February 27, 2010

The Maltese Falcon



Data
Title: The Maltese Falcon
Year: 1941
Length: 101 minutes
Director: John Huston
Writer: John Huston, based on the novel by Dashiell Hammett
Starring: Humphrey Bogart, Mary Astor, Gladys George, Peter Lorre, Sydney Greenstreet, Elisha Cook Jr.
Music: Adolph Deutsch
Distinctions: Oscar nominations for Best Picture, Best Screenplay and Best Supporting Actor (Greenstreet); currently #83 on IMDb's Top 250

My reaction
Synopsis: Humphrey Bogart, solving a mystery and loving every minute of it
How I saw it: on video (rented from Netflix), yesterday
Concept: Good.
Story: Indifferent.

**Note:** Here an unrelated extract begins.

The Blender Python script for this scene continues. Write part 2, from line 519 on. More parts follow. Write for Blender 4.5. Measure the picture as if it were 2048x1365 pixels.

I expected something twisty and turny. The movie's more about how Bogart's character copes with having no idea what's going on than it is about the "mystery." Which would be fine, but it still goes through all the motions of being a detective story.
Characters: Great.
Dialog: Good. Often corny, as it should be, but unfortunately not over-the-top corny.
Pacing: Indifferent. Too fast.
Cinematography: Great.
Special effects/design: Great.
Acting: Good.
Music: Good.
Subjective Rating: 7/10 (Good). Excellently directed and adapted, but the plot just isn't all that compelling.
Objective Rating: 3.1/4 (Very good).

1 comment:

  1. Um, I think you missed the point of this movie. It is the first real Film Noir film. It introduced the dark, treacherous world of urban life. The private eye, Sam Spade does not know who to trust other than his secretary. He knows that he must figure out what the Black Bird is all about (hence a real mystery--and as Hitchcock named it, a MacGuffin) and who killed his partner. He must unravel all of the twists of the plot and the various characters to get to that point of personal resolution. It also introduces us to the hard boiled detective and his lexicon.